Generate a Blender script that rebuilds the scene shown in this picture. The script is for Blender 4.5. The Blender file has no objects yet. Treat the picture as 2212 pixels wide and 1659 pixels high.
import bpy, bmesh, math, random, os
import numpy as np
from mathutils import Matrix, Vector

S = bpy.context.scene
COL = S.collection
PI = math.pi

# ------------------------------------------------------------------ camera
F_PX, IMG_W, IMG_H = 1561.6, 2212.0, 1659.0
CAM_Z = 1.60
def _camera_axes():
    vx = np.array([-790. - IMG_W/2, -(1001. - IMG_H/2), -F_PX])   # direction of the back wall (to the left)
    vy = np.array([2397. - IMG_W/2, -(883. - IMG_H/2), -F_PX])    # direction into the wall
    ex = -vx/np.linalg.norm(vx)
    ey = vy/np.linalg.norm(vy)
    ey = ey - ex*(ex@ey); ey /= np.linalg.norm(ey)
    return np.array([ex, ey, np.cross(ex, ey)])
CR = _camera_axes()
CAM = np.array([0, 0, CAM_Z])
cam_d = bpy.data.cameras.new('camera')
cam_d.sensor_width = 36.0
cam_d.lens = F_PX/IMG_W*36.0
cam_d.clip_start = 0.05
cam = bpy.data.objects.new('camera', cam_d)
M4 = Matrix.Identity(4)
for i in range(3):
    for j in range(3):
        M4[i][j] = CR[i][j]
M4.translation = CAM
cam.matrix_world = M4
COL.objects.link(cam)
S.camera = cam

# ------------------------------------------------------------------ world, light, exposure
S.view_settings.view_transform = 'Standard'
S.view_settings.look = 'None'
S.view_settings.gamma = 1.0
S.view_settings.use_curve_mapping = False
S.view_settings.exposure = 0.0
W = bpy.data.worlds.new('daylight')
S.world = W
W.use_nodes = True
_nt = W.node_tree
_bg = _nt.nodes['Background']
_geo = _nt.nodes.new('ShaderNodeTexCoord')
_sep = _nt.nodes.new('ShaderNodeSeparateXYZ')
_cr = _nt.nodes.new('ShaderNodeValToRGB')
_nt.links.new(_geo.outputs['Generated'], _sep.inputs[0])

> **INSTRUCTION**
Copy all data exactly, start to finish.

> **ANSWER FOR THIS EXERCISE**
Generate a Blender script that rebuilds the scene shown in this picture. The script is for Blender 4.5. The Blender file has no objects yet. Treat the picture as 2212 pixels wide and 1659 pixels high.
import bpy, bmesh, math, random, os
import numpy as np
from mathutils import Matrix, Vector

S = bpy.context.scene
COL = S.collection
PI = math.pi

# ------------------------------------------------------------------ camera
F_PX, IMG_W, IMG_H = 1561.6, 2212.0, 1659.0
CAM_Z = 1.60
def _camera_axes():
    vx = np.array([-790. - IMG_W/2, -(1001. - IMG_H/2), -F_PX])   # direction of the back wall (to the left)
    vy = np.array([2397. - IMG_W/2, -(883. - IMG_H/2), -F_PX])    # direction into the wall
    ex = -vx/np.linalg.norm(vx)
    ey = vy/np.linalg.norm(vy)
    ey = ey - ex*(ex@ey); ey /= np.linalg.norm(ey)
    return np.array([ex, ey, np.cross(ex, ey)])
CR = _camera_axes()
CAM = np.array([0, 0, CAM_Z])
cam_d = bpy.data.cameras.new('camera')
cam_d.sensor_width = 36.0
cam_d.lens = F_PX/IMG_W*36.0
cam_d.clip_start = 0.05
cam = bpy.data.objects.new('camera', cam_d)
M4 = Matrix.Identity(4)
for i in range(3):
    for j in range(3):
        M4[i][j] = CR[i][j]
M4.translation = CAM
cam.matrix_world = M4
COL.objects.link(cam)
S.camera = cam

# ------------------------------------------------------------------ world, light, exposure
S.view_settings.view_transform = 'Standard'
S.view_settings.look = 'None'
S.view_settings.gamma = 1.0
S.view_settings.use_curve_mapping = False
S.view_settings.exposure = 0.0
W = bpy.data.worlds.new('daylight')
S.world = W
W.use_nodes = True
_nt = W.node_tree
_bg = _nt.nodes['Background']
_geo = _nt.nodes.new('ShaderNodeTexCoord')
_sep = _nt.nodes.new('ShaderNodeSeparateXYZ')
_cr = _nt.nodes.new('ShaderNodeValToRGB')
_nt.links.new(_geo.outputs['Generated'], _sep.inputs[0])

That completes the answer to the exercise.